Green’s Dictionary of Slang

Alexandra limp n.

also Alexandrian step
[‘the name given an erstwhile fit of semi-imbecility on the part of...a crowd of limping, petticoated toadies’ (F&H)]

(UK society) a manner of walking taken up by fashionable society as a deliberate tribute to the way in which Princess Alexandra (1844–1925), then Princess of Wales, walked c.1870.

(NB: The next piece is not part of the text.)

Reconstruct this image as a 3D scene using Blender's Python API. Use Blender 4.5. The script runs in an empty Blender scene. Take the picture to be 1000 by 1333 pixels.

[Scot]Paisley Herald 11 Dec. n.p.: Young ladies of Paisley, to the front! Show loyalty!! It is the latest thing out!!! [...] We refer to the Alexandra Limp!
[UK]G.M. Hopkins 1 Mar. in Further Letters (1956) 110: He is going to make use of the ‘Alexandrian step’ when he can walk, that is the step wh. suddenly became the thing at court when the Princess of Wales got lame with a sore knee .
[Scot]Falkirk Herald 13 July 3/6: The ‘Alexandra Limp’ has given place to the ‘Bismarck quickstep’ in London fashionable circles.
[Scot]Chambers’s Journal 629: Your own advocacy of the Grecian bend and the Alexandra limp – both positive and practical imitations of physical affliction [F&H].
[UK]C.M. Yonge Bye-words 304: she has broken out more ridiculously than ever with her hair frizzed out, and her Alexandra limp, and all her most unnatural airs .
[UK]Leicester Dly Mercury 5 Jan. 3/4: One [...] cracked up and left the field with a lameness more apparent than the once fashionable Alexndra limp.
[UK]Farmer & Henley Sl. and Its Analogues.
[UK] (ref. to early 1870s) J. Ware Passing Eng. of the Victorian Era 4/2: Alexandra Limp (Soc., ab. 1872). An affected manner of walking seen for several years amongst women. Said to have been imitated from the temporary mode in which the then Princess of Wales walked after some trouble with a knee.
[UK](ref. to 1870s) Western Dly Press 27 Oct. 8/5: She recalls the Alexandra limp which was developed by women of the day out of sympathy for the Princess of Wales.